I can hardly bear to write this. And it won't be comprehensive because I'm shaking with anger. But someone has to put the item up there.
Offices of the tiny Marion County (Kansas) Record and the homes of its employees had all their reporting materials and electronic equipment seized in a series of raids conducted Friday by the five members of the local police department plus two sherriffs, the newspaper and other outlets reported.
Here's the Record, the Kansas Reflector, The Guardian, and Raw Story (reporting on the
death of the publisher's 98-year-old mother after police descended on their home, rifled through files and impounded her personal computer as well as an Alexa speaker).
Other outlets have since picked up the news.
Raiding a newsroom in the U. S. Is quite unusual and in general, requires a subpoena to be issued rather than just a search warrant.
The warrant was issued by a local judge. The grounds for the warrant have not been released. The newspaper announced it plans to file a federal lawsuit.
What led to this?
A liquor license application, a drunk driving conviction, a divorce proceeding, an existing hostility to media, or some combination?
Briefly, as best I understand from news reports, a local restaurant owner was applying for a liquor license when a confidential source shared evidence with the newspaper that the person had previously been in legal trouble for drunk driving and had continued to drive on a suspended license, facts that could impact the application. The paper checked into it and was able to verify, apparently from public information or the applicant, that the tip was true.
However, the editor decided not to publish the story because the source might be transmitting information from the license applicant's spouse, in the midst of a divorce. (This is a type of judgement editors have to make all the time. The majority of confidential tips cannot be used in a story for any of several possible reasons, but some are, and protecting confidentiality remains a journalistic responsibility.)

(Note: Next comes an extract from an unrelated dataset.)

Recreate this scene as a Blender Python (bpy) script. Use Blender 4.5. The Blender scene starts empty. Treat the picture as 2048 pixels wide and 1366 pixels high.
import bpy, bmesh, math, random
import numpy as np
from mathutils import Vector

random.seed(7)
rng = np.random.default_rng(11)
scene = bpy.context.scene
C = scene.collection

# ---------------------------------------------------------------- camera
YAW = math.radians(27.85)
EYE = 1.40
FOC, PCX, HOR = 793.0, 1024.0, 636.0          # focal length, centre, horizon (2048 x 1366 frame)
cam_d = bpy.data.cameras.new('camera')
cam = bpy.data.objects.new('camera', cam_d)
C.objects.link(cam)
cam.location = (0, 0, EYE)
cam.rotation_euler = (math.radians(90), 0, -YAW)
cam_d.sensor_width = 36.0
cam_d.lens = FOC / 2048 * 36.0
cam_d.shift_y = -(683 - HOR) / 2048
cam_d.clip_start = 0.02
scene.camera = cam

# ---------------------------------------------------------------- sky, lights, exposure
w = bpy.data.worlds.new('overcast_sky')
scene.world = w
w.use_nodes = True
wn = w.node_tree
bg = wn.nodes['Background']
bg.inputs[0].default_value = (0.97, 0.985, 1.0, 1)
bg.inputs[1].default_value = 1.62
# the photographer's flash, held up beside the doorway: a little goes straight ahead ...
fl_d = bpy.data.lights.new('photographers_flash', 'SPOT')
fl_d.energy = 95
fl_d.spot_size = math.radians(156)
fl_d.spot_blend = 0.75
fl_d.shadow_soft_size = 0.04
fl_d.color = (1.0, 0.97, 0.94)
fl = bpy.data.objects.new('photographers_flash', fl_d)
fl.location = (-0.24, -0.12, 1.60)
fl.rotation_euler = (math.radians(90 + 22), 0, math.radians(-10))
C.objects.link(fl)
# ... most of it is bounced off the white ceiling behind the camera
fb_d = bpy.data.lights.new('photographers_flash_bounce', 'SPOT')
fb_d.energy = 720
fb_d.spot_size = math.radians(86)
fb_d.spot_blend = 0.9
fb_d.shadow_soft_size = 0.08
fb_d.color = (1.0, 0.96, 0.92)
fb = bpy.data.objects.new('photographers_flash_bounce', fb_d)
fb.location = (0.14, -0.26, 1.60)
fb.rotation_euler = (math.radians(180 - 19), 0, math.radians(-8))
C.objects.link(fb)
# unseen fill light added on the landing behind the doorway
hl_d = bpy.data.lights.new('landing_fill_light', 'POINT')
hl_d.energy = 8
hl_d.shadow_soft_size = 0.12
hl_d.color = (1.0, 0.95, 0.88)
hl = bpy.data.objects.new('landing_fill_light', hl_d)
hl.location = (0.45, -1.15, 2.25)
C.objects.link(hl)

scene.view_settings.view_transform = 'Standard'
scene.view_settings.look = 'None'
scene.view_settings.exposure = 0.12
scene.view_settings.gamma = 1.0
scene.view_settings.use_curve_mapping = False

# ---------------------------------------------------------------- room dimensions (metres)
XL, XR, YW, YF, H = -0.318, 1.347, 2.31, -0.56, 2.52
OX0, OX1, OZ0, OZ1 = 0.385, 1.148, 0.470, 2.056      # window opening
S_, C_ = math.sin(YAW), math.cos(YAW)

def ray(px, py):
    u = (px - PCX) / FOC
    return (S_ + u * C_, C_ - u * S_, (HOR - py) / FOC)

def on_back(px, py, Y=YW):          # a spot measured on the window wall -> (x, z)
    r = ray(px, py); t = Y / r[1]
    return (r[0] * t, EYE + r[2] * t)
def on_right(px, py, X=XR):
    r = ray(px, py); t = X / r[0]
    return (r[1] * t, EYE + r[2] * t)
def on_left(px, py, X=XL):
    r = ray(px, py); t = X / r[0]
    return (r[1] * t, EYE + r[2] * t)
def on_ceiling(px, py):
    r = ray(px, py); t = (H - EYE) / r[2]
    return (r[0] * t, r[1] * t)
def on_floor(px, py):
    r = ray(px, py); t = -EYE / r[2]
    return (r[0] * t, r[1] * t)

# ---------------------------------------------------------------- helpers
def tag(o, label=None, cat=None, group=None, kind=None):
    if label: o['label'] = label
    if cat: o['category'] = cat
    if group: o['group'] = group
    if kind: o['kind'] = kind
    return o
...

Instead, the editor privately notified police about the anonymous tip.
Kansas Reflector :
Police notified [the license applicant], who then complained at a city council meeting that the newspaper had illegally obtained and disseminated sensitive documents, which isn’t true. Her public comments prompted the newspaper to set the record straight in a story published Thursday,
The police then raided the newspaper and apparently, everyone connected with it.

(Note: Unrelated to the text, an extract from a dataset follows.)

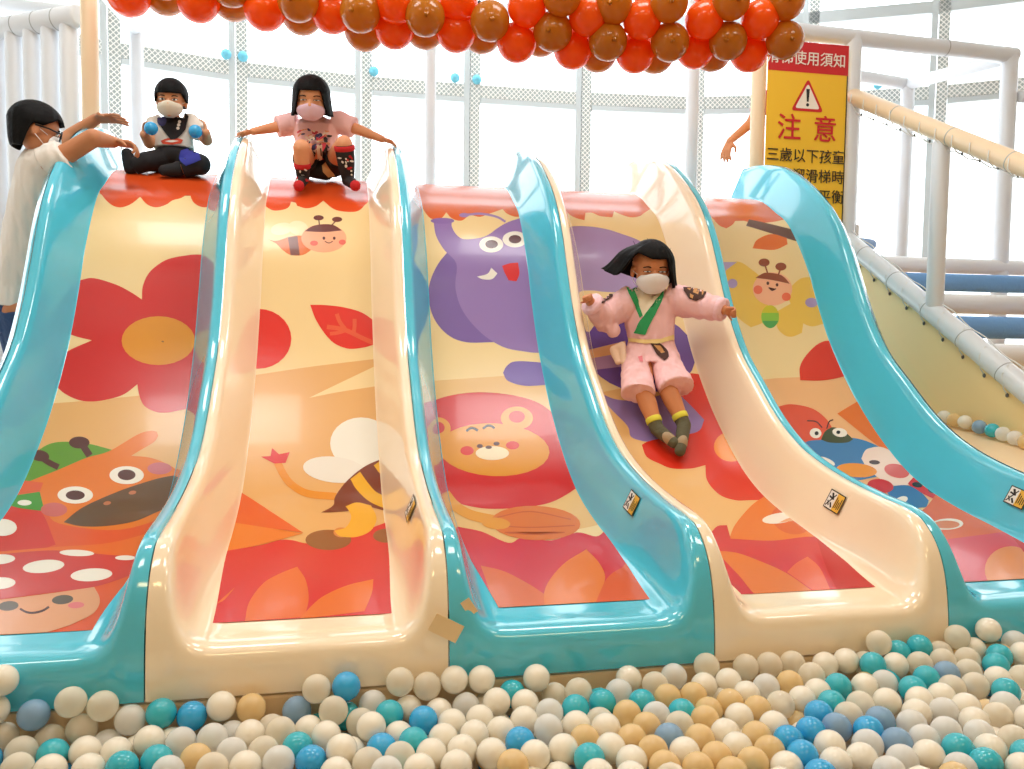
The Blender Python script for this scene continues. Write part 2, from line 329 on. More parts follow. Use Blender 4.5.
ART[1] = [
    pg(TAN, (235, 377.5), (256, 375), (310, 367), (372, 359.5), (400, 356), (420, 500), (400, 560), (220, 560)),
    pg((240, 216, 166), (309, 398), (340, 383), (380, 364), (390, 383), (375, 386.5), (340, 392)),
    pg(OR, (245, 150), (255, 190), (262, 203), (270, 209.7), (278, 210.6), (287.4, 208), (290.5, 201.9), (290, 195), (293, 195), (293.7, 198.7), (296.8, 206), (306, 208.5), (315.5, 206.5), (323.3, 201), (334, 209.3), (346.7, 212), (359, 211), (368, 203), (385, 190), (390, 150)),
    el((244, 226, 186), 281, 229, 11, 6, -10), el((244, 226, 186), 298, 228, 10, 7, 10),
    pg((222, 120, 40), (267.5, 239.5), (274, 241), (280, 240), (290, 236.8), (303, 236.8), (313, 248.7), (303, 255), (290.5, 255.2), (282, 250), (276, 244)),
    sh((104, 44, 26), (287.2, 237.3), (297, 236), (299.5, 255.4), (290.3, 255.4)),
    el((242, 178, 142), 324, 238.4, 23, 14.2), pg((92, 34, 26), (304.5, 231.5), (312.4, 226.3), (324, 224.4), (334, 225.4), (342.4, 230.6), (325, 232.2)),
    st((92, 34, 26), 1.2, (318.8, 219), (319.5, 226)), st((92, 34, 26), 1.2, (336.5, 220.5), (331.5, 226)), el((92, 34, 26), 318.6, 218, 5.2, 2.6), el((92, 34, 26), 337.4, 219.6, 5.2, 2.6),
    el(DK, 324, 238.4, 1.4, 1.6), el(DK, 334.5, 238.4, 1.4, 1.6), st(DK, .9, (325, 241.5), (329, 243.2), (333, 241.5)), el((228, 116, 102), 314, 243.4, 4, 2.6), el((228, 116, 102), 342.7, 242.4, 3.6, 2.6),
    el((222, 50, 30), 257.8, 339, 33.4, 30),
    pg((222, 54, 34), (310, 305), (325, 305.3), (343.6, 307.4), (362.3, 312.7), (376, 322), (374, 345), (362.3, 348), (346.7, 348.6), (331, 340.8), (317, 322)),
    st((228, 98, 58), 4.5, (327, 327), (345, 330), (362, 338), (376, 344)), st((228, 98, 58), 4, (337, 314), (340, 322), (346, 330)), st((228, 98, 58), 4, (355, 319), (355, 326), (354, 333)), st((228, 98, 58), 3.6, (330, 334), (338, 333), (346, 330.5)),
    el((236, 232, 220), 361, 443.7, 31, 26), el((232, 226, 214), 334, 470, 31, 13, 6),
    st((226, 152, 54), 7.5, (278, 463), (284, 475), (292, 485), (308, 494), (336, 497)),
    sh((214, 40, 30), (261.5, 457), (271, 456.4), (272.4, 448.4), (279.6, 454.6), (290, 452.4), (285.9, 463.2), (275, 464)),
    pg((112, 48, 22), (321, 513), (332.7, 506), (335, 496.8), (346.7, 481), (365.5, 466), (390, 456), (400, 512), (387, 512), (368.6, 507.7), (353, 511), (334, 512.6)),
    pg((232, 178, 44), (350, 479.6), (359.5, 472.2), (368.6, 485), (378, 494), (400, 501), (400, 511), (386, 509.5), (368.6, 502), (356, 490)),
    pg((232, 178, 44), (373, 465.8), (383, 459), (396, 476), (390, 482), (380, 475)),
    pg((224, 104, 34), (228, 488), (243.7, 493.7), (303.5, 533.4), (238, 524), (220, 522)), pg((228, 132, 42), (220, 522), (238, 523.5), (303, 534), (262, 545), (232, 551), (210, 552)),
    pg((212, 46, 42), (200, 556), (233, 550.5), (262.4, 545.5), (281, 540.5), (293.7, 541), (308, 544), (335, 541), (359, 533), (387, 522.5), (420, 516), (440, 640), (190, 645)),
    el((132, 72, 28), 328, 540.5, 22.5, 10.2), el((132, 72, 28), 385, 536.4, 13, 7), el((214, 140, 74), 341, 533, 8, 5),
    pg((234, 176, 48), (345, 507), (356, 503), (370, 506), (375.5, 518.6), (370, 531), (356, 537.5), (340, 537), (334, 531.5), (345, 528), (350.5, 518.6), (348, 511)),
    pg((226, 112, 34), (241, 622), (246.8, 603), (262.4, 584), (280, 574), (297, 567.4), (304.6, 581), (306.5, 599.8), (301.5, 618)),
    pg((228, 120, 34), (296, 620), (312, 604), (325, 595), (346.7, 585.8), (371.8, 580), (370, 593.6), (362.3, 612), (331, 616)), pg((226, 112, 34), (216, 603), (234, 588), (223, 600), (216, 604))]
ART[2] = [
    pg((228, 188, 126), (410, 383), (432.8, 381), (490, 377), (546.7, 373.5), (590, 370), (620, 520), (440, 560)),
    pg((222, 112, 58), (405, 160), (415, 195), (421, 207), (428, 217), (434, 219.5), (440.6, 218.5), (446, 212.5), (450, 217.3), (456, 220.4), (462.4, 220.4), (470, 215.5), (480, 217), (489, 214), (503, 209.4), (508, 214), (517, 217), (526, 214), (540, 200), (540, 160)),
    pg((112, 84, 152), (460, 244), (442, 258), (431, 276.8), (427.6, 295.5), (432.8, 317.4), (446.8, 334.5), (465.6, 342.3), (493.7, 342.3), (520, 300), (490, 250)),
    pg((136, 106, 168), (432.8, 221), (442, 223), (451.5, 221), (451.5, 226.8), (456, 234.6), (464, 239.3), (481, 237.8), (490, 234), (496.8, 229), (506, 223.5), (515.5, 220), (530, 218), (560, 230), (575, 300), (570, 352), (540.5, 353), (525, 351.7), (503, 347), (481, 333), (462.4, 311), (455, 288), (456, 264), (443.7, 250), (435.5, 236)),
    el((128, 98, 162), 442, 221, 12, 3, 0), st((150, 120, 176), 2.2, (463, 215.3), (481, 214), (497, 217), (506, 222)), el((150, 120, 176), 464, 215.3, 5, 2.2),
    el(WH, 491.5, 244.6, 12.2, 8), el((74, 34, 38), 491.8, 244.4, 6.4, 4.2), el(WH, 515.5, 239.5, 12.6, 8), el((74, 34, 38), 515.6, 239.4, 6.4, 4.2),
    pg(WH, (477, 276.8), (487.4, 274), (491.5, 268), (497.7, 273.7), (492, 279.3), (482.7, 279.3)),
    pg((218, 46, 46), (502.4, 266), (510, 263.5), (518.6, 262.7), (520, 273.7), (517, 281.5), (509, 280.5), (504.6, 272)),
    pg((102, 76, 158), (503, 373), (507, 366), (516, 361.5), (540.5, 362.6), (570, 366), (570, 386), (550, 385), (525, 386), (508, 381)),
    pg((206, 32, 30), (410, 415), (429, 403), (451, 395.6), (479, 392.5), (510.5, 395), (535.5, 401.8), (552, 413), (566, 430), (580, 455), (585, 482), (560.5, 498), (541.8, 505), (513.7, 508.6), (482.4, 508.6), (454.3, 501.7), (430, 488), (415, 450)),
    el((224, 156, 42), 516.7, 418.4, 16, 11.6), el((206, 32, 30), 516.7, 417, 8, 6), el((224, 156, 42), 438, 429, 13, 11.5), el((206, 32, 30), 438, 428, 7, 6),
    el((222, 154, 40), 494, 450, 55, 26.4, 3), el((216, 50, 40), 467.4, 451, 6.6, 4.6), el((216, 50, 40), 512.4, 445.6, 6.6, 4.2),
    el((240, 222, 190), 492.4, 453.4, 16.5, 7), el((70, 24, 20), 480, 446.4, 3, 2), el((70, 24, 20), 496.5, 444, 3, 2), el((70, 24, 20), 488.7, 447.6, 3.2, 1.7),
    st((20, 16, 16), 2.4, (466.5, 431.5), (470, 428.8), (474, 428.6), (478, 431)), st((20, 16, 16), 2.4, (483, 429), (487, 426.2), (491, 426.2), (494.5, 428.6)),
    pg((206, 46, 60), (440, 520), (457.5, 526.7), (482.4, 532), (509, 543.4), (523, 538), (551, 541), (576, 533), (595, 537), (604, 531), (640, 545), (720, 620), (460, 640), (430, 560)),
    st((222, 156, 46), 10, (446, 494), (456, 506), (472, 515.5), (497, 521)), el((216, 122, 42), 535.5, 523.5, 44, 17.2, 2), st((196, 96, 32), 1.2, (497, 518), (530, 512), (570, 520)), st((196, 96, 32), 1.2, (497, 526), (530, 528), (574, 526)), st((196, 96, 32), 1.2, (505, 533), (535, 535), (564, 533)),
    el((222, 156, 46), 496.5, 524, 14, 5.8, 4),
    pg((216, 108, 36), (479, 566.3), (501, 572), (523, 584.4), (538, 595), (536, 612), (486, 612), (482, 590)), pg((218, 96, 36), (585, 610), (604, 579.7), (619.7, 568.8), (633, 565), (690, 600), (690, 612)),
    pg((224, 126, 36), (535, 612), (540, 589), (560.5, 565.7), (585.4, 550), (597, 563), (602.8, 578), (595, 595), (586, 612))]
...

The license applicant had previously clashed with the newspaper, ejecting the publisher from a public meeting that was being held at the restaurant, according to what the publisher told CNN.
I won't go on about everything that is wrong with this picture.
It seems reminiscent of a 2021 incident where a reporter with the the St. Louis Post-Dispatch discovered social security numbers were potentially exposed on a state agency website. The newspaper did not publish its discovery of that flaw, but notified the state so the problem could be corrected. In return, the Missouri governor pledged, repeatedly to prosecute that newspaper and its reporter for "hacking." The county prosecutor, on whose shoulders that responsibility would rest, eventually decided not to prosecute, however.
Developing story. Updates and refinements welcome.